Stored dataset items
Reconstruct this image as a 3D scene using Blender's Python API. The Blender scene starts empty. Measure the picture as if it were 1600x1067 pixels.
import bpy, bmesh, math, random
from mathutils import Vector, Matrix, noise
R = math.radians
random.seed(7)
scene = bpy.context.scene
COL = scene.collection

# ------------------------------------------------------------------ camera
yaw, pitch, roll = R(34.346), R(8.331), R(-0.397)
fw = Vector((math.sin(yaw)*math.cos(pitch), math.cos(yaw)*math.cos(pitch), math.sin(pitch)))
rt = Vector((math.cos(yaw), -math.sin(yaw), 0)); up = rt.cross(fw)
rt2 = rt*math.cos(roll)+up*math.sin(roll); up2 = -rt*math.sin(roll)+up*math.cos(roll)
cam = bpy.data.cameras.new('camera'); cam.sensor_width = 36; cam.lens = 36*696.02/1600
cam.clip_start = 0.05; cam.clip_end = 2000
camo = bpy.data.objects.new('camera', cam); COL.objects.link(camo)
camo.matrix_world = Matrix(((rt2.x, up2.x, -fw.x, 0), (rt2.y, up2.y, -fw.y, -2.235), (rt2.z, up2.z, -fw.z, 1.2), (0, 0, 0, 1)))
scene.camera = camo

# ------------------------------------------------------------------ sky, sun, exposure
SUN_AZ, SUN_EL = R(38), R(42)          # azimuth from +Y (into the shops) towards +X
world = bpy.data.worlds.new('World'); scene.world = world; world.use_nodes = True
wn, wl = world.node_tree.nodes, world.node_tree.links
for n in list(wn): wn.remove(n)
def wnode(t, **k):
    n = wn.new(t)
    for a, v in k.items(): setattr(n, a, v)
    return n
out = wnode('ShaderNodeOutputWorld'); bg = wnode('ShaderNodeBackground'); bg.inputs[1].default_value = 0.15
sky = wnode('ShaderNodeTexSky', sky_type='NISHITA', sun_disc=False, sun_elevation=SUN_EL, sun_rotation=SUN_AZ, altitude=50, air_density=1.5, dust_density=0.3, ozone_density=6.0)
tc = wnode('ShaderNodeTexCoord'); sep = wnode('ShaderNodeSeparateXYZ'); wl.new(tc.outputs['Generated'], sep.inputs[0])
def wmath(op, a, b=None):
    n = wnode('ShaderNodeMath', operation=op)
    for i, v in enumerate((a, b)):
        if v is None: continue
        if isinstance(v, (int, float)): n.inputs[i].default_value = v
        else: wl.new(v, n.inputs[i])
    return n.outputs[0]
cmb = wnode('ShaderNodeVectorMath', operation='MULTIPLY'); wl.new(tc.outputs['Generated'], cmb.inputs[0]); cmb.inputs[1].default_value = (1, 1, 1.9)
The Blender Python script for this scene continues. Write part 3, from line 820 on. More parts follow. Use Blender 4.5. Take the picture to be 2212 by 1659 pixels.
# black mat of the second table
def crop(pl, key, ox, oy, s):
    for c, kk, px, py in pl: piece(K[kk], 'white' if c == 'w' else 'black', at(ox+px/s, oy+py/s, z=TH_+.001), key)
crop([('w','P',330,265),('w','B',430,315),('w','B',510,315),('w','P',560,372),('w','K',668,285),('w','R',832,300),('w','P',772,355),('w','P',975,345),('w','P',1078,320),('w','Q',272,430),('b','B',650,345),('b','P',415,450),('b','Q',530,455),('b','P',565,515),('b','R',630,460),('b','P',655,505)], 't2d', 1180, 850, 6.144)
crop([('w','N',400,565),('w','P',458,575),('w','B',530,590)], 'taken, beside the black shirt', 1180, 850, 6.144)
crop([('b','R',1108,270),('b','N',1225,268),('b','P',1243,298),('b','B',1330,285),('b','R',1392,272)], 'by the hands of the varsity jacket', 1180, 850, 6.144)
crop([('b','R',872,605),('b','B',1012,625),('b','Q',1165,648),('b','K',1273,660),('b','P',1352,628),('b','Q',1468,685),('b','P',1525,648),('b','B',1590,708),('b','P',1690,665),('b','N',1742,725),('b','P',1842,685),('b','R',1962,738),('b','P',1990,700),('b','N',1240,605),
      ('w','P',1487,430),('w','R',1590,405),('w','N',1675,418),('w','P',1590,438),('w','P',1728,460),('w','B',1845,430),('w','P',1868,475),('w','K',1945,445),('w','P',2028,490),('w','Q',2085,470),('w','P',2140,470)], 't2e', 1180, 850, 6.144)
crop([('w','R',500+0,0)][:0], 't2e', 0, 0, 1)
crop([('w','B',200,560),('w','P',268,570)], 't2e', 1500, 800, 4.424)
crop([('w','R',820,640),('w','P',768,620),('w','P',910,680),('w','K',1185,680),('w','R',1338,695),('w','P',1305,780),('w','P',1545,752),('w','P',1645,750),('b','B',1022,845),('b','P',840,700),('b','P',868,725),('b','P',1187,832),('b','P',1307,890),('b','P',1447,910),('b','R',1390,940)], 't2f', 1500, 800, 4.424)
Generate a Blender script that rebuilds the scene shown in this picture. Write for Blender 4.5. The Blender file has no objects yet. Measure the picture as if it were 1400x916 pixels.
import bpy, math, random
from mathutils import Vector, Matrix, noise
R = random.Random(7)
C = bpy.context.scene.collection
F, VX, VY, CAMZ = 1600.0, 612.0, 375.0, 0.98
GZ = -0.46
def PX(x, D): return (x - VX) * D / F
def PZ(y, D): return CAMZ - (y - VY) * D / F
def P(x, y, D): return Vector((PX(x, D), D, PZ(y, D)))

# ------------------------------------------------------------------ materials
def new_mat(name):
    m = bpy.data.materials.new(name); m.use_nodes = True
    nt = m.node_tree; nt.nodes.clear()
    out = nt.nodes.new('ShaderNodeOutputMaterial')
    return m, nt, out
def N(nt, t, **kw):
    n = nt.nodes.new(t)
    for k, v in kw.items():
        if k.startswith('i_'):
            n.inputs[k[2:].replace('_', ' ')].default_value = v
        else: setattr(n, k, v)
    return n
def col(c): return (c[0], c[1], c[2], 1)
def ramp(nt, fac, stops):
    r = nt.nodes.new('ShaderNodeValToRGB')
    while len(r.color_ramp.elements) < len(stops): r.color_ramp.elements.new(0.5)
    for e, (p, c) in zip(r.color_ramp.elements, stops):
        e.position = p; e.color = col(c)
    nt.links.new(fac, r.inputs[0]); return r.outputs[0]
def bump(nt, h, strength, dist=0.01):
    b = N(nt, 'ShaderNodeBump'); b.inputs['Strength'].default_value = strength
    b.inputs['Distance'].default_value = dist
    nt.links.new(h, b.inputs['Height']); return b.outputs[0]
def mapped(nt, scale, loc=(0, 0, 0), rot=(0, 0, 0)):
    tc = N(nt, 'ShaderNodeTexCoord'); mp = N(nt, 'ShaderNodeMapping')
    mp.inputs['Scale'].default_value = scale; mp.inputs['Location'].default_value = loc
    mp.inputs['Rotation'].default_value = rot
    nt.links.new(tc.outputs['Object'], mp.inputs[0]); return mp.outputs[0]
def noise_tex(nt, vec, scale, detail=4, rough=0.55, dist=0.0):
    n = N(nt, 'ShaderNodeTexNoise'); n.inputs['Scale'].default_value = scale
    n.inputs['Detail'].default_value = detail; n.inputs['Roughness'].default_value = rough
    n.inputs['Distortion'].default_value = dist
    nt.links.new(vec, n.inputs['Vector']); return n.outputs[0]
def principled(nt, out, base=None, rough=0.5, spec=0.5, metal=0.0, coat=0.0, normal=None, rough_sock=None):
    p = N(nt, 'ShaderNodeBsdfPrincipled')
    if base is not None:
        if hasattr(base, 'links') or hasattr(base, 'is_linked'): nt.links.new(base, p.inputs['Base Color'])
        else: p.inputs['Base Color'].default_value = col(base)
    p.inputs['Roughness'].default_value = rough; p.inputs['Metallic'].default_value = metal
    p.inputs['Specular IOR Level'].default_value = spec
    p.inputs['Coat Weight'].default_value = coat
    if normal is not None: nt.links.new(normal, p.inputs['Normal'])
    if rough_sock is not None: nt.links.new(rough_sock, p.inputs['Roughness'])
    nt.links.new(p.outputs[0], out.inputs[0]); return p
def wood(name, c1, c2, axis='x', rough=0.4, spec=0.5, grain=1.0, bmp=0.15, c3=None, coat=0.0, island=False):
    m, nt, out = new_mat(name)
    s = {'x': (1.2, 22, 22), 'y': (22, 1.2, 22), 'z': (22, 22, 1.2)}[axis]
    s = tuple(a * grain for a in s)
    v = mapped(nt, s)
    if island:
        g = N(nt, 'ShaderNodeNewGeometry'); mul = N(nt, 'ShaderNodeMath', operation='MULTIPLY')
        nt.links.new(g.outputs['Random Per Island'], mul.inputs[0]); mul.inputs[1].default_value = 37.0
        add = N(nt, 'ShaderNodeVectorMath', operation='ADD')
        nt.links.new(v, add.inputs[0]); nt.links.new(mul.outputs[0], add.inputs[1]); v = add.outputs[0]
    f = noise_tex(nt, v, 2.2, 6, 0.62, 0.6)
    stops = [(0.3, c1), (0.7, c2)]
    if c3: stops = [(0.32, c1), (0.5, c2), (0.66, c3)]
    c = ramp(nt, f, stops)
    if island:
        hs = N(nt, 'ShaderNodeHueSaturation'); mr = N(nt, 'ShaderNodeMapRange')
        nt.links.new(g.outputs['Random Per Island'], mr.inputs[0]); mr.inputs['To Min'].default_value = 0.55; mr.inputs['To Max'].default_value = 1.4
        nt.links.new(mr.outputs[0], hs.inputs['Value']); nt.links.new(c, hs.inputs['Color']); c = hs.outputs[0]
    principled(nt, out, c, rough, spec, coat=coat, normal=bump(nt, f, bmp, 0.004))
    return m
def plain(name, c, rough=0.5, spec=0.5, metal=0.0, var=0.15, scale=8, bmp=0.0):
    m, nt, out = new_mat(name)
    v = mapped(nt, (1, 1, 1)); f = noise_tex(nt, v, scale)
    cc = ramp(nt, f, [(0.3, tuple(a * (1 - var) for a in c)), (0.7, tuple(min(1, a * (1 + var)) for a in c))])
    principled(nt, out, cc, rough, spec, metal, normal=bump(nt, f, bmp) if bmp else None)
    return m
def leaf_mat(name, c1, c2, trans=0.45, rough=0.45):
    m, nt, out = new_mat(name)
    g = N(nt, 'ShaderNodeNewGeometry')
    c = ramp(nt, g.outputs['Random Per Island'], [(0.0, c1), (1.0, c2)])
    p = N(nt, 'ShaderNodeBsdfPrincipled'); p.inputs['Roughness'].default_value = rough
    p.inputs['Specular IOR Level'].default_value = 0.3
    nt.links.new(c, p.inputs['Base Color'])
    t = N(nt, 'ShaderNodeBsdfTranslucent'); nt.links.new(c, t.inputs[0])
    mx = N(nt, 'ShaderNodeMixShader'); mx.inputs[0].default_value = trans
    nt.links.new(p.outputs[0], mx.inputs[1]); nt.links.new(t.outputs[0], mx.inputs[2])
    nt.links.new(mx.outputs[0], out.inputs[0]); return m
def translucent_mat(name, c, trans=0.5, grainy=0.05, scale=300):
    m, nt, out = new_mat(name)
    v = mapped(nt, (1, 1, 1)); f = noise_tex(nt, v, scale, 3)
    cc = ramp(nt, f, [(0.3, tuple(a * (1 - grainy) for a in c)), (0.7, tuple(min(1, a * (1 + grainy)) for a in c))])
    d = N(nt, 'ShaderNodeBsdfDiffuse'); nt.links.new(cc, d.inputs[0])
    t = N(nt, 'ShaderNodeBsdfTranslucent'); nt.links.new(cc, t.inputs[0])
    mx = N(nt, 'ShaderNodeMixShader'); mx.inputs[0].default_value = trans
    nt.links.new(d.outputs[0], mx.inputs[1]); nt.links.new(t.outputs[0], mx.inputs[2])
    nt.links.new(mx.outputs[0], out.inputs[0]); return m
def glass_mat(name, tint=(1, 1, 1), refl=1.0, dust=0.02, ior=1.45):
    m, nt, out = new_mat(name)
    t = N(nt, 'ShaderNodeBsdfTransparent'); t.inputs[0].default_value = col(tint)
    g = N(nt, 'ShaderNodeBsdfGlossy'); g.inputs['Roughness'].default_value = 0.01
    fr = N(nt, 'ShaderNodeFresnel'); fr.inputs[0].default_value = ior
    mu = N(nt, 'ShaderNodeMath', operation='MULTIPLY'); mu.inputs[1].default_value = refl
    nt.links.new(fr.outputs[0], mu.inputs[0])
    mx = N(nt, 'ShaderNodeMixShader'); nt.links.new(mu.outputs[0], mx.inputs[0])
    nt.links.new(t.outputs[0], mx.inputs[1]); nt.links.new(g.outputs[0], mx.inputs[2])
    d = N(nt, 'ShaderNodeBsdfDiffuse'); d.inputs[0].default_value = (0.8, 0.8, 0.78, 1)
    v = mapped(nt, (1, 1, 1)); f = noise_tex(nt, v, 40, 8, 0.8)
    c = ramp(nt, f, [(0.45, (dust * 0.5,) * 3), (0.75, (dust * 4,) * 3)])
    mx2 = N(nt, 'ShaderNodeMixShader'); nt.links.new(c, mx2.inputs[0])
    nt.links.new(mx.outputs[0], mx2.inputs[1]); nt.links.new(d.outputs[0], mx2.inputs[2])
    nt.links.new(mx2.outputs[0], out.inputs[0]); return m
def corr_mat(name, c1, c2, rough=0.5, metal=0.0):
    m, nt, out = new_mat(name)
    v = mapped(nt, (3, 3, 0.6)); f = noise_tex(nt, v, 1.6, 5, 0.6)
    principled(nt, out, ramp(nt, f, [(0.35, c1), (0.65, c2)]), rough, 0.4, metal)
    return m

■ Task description
Retype only the lines running from the top of the listing to the line that holds "COL = scene.collection", both ends included.

■ Answer to this problem
Reconstruct this image as a 3D scene using Blender's Python API. The Blender scene starts empty. Measure the picture as if it were 1600x1067 pixels.
import bpy, bmesh, math, random
from mathutils import Vector, Matrix, noise
R = math.radians
random.seed(7)
scene = bpy.context.scene
COL = scene.collection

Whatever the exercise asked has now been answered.